Il contribuente censura la decisione impugnata anche perché l'Amministrazione finanziaria ha inteso procedere non solo nei suoi confronti, ma anche della C. V. B. di cui era amministratore, con la conseguenza di esigere due volte i tributi, in relazione alla medesima manifestazione di capacità contributiva e da parte di due soggetti diversi. La contestazione non appare condivisibile. La CTR, invero, ha osservato sul punto che "alle date di riferimento il R. aveva conseguito un reddito tassabile e che conseguentemente era obbligato a denunciare" (sent. CTR, p. 3). Non è questo il luogo, del resto, per valutare le scelte difensive dell'Ente impositore, quel che occorre verificare è se la pretesa tributaria risulti fondata nei confronti di G. R.. È un dato acclarato, e pure incontestato, che le somme sottoposte dall’Amministrazione finanziaria ad imposizione, negli anni di riferimento, si trovavano nella disponibilità dell'odierno ricorrente, cui compete perciò il pagamento dei corrispondenti tributi, come correttamente già chiarito dalla impugnata CTR, non risultando a tal fine rilevanti le osservazioni proposte dal ricorrente in ordine alle conseguenze del sequestro e della confisca penale di somme, da un lato, e della loro volontaria restituzione, dall'altro.
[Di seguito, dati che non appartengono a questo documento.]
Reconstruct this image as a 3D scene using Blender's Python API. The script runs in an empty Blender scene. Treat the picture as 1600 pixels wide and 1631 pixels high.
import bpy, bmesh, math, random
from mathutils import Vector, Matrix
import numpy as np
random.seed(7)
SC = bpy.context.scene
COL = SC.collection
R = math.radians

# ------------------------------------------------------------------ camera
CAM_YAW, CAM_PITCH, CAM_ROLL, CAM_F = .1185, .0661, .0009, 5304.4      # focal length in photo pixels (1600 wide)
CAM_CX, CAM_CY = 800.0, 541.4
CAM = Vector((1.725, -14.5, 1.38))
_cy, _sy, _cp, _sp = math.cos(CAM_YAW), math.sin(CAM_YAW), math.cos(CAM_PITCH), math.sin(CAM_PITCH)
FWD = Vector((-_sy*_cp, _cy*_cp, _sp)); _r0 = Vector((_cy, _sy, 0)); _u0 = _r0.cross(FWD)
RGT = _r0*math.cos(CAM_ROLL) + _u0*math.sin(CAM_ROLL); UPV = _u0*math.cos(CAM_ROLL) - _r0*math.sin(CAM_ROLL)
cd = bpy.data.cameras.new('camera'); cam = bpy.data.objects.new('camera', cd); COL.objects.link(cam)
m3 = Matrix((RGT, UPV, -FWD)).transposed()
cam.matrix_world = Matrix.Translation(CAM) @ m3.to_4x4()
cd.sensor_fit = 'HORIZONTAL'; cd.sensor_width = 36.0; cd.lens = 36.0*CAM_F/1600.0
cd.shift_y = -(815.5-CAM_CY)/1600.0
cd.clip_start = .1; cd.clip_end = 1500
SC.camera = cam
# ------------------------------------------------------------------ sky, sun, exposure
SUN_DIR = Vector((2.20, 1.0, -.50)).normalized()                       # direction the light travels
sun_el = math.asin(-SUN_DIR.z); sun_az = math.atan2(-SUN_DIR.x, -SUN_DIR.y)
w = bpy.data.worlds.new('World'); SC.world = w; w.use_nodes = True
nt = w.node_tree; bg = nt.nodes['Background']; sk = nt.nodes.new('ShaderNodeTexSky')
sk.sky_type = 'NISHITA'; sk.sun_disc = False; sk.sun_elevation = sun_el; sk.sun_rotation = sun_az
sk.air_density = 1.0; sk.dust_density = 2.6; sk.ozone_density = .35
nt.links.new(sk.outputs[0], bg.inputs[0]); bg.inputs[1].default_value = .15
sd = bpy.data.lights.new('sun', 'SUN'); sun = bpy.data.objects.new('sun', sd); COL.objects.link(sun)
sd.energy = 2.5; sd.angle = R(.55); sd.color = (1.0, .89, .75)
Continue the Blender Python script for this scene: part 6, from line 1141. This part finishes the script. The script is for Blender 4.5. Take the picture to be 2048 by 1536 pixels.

Il motivo di ricorso deve essere pertanto respinto.

Le spese di lite sono liquidate come in dispositivo, in considerazione della prevalente soccombenza del ricorrente.

 

P.Q.M.

 

Accoglie parzialmente il primo motivo di ricorso proposto da G. R., cassa la decisione impugnata e, decidendo nel merito, annulla l'atto impositivo relativo all'anno d'imposta 2000; rigetta il ricorso nel resto.

Compensa, nella misura di un quarto, le spese di lite del presente giudizio di legittimità e condanna il ricorrente al pagamento delle residue in favore della controricorrente Agenzia delle Entrate, e le liquida in complessivi Euro 8.000,00, oltre spese prenotate a debito.

Dichiara compensate fra le parti le spese di lite riferite ai gradi di merito.